Security Sense: 2016: The Year We Realised How Little We Know
We like to get all retrospective at the end of the year and look back at the last 12 months. For 2016, my biggest takeaway is that we've learned how little we know.
December 20, 2016
At the end of every year, people like to get all retrospective about the previous 12 months. They want to summarise what the biggest incidents were, talk about the most impactful things then wrap it all up in BuzzFeed-worthy headline of the Top X things. I’ve had reports asking for my top things in the usual fashion and there were all sorts of biggies in the security space this year; the massive rise in ransomware, the Mirai botnet, the DNC leaks and of course, the massive data breaches we’ve seen. But I reckon there’s something more sinister than all these things – something we need to be even more concerned about – and that’s the realisation that there’s an awful lot we just don’t know.
Here’s what I mean: during the year, we saw a stream of what’s being referred to as “mega breaches”, that is data breaches impacting tens or even hundreds of millions of accounts. There was LinkedIn with 164M accounts in May then Tumblr with 65M shortly after, MySpace with 359M in July, Dropbox had 69M in August and Last.fm was 37M in September. Those numbers alone are significant, but what really stands out with each of them is that we went years before realising what had happened.
We’ve seen the same thing courtesy of Yahoo back in September when they reported that half a billion accounts had been compromised a couple of years earlier. Then, just last week, they came out with an admission that a nice round billion of them had also been hit in a separate incident, again, years earlier. They allege they had no idea an incident of this severity had occurred as did Dropbox and all the others.
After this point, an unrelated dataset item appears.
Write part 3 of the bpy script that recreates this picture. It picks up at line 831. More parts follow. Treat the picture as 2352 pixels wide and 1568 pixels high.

Some of them knew that something had happened back then (both Dropbox and LinkedIn made statements at the time), but they certainly didn’t know how bad it was. Not knowing stuff like this is very worrying.
This brings us to present day and when you look back on the year we’ve had, it’s hard not to conclude that there was an awful lot going on that we didn’t know about. But play that forward too – how much more are we going to discover over the next year? Or not discover at all? And this is one of the big problems with the state of security in that very often, we simply don’t know. Oh sure, you can say “well there’s no evidence of an intrusion”, however, absence of evidence is not evidence of absence.
Frankly, this makes the annual retrospective a little depressing. We went years with billions of records being sucked out from right under our noses and we didn’t even know it. We still don’t know them all; it’d be naive to sit back and go “well, I’m glad that’s over” because it’s not. We’ve now moved from that blissful stage of unconscious incompetence (we didn’t know we had a big problem) to conscious incompetence (we know we have a big problem). And now that we’re here, we know we’ve got more big problems ahead, we just don’t know what they’ll be yet.